The use of the word " so-called” in instruction Eo, 2 was improper as being calculated to advise the jury that the transaction was regarded with suspicion from the bench.

Instruction Eo. 3 is open to the criticism that it did not require the jury to base their verdict upon the evidence *680admitted on the trial. The same criticism applies to instruction No. 7.

Instruction Ho. 6 renders the sale void, although made for a good and valuable consideration, provided the vendor’s fraudulent intent was known to the vendee. The language is not “ known to and participated in,” but “ known to or participated in.” Let it be borne in mind that this was not a sale by one largely indebted to one who was not his creditor, but that it was a sale to pay debts which had been contracted in good faith, or what is practically the same thing, it was a sale to indemnify a surety who was responsible for the payment of the debts, and by the terms of the sale undertook to pay such obligations absolutely and as if they were his own.
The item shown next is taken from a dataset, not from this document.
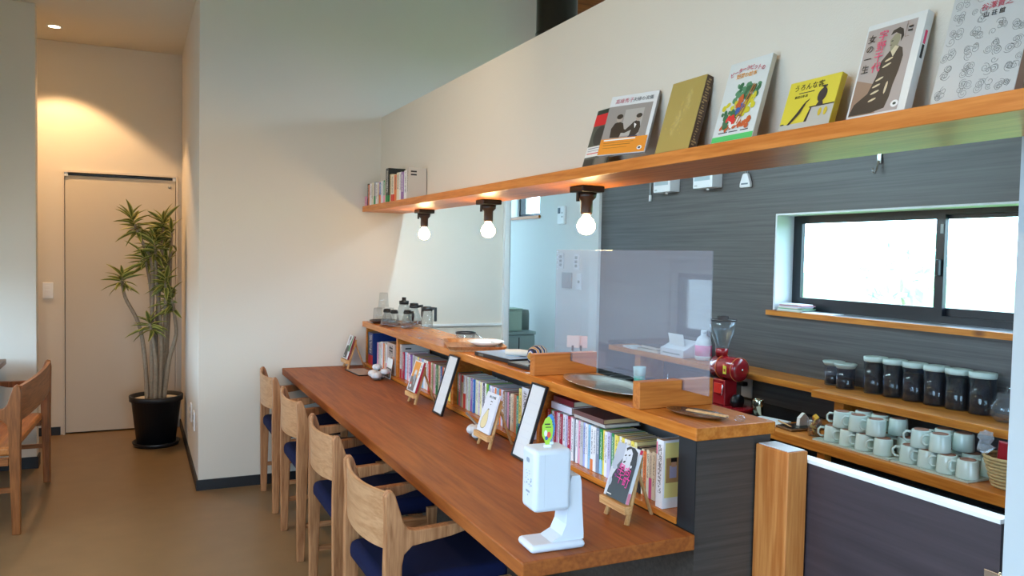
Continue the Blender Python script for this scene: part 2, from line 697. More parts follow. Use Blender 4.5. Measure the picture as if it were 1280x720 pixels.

In such case mere knowledge of the vendor’s fraudulent purpose will not defeat the sale. To render the sale void the vendee must participate in the fraud in some manner. It is not enough that the stream takes its rise in a corrupt source; it must also flow into a corrupt receptacle. Myers v. Kinzie, 26 Illl. 36; Gridley v. Bingham, 51 Id. 153; Bowden v. Bowden, 75 Id. 143; Welsch et al. v. Werschem, 92 Id. 115; Wood v. Clark et al., 121 Id. 359.

For the errors indicated, the judgment is reversed and the cause is remanded.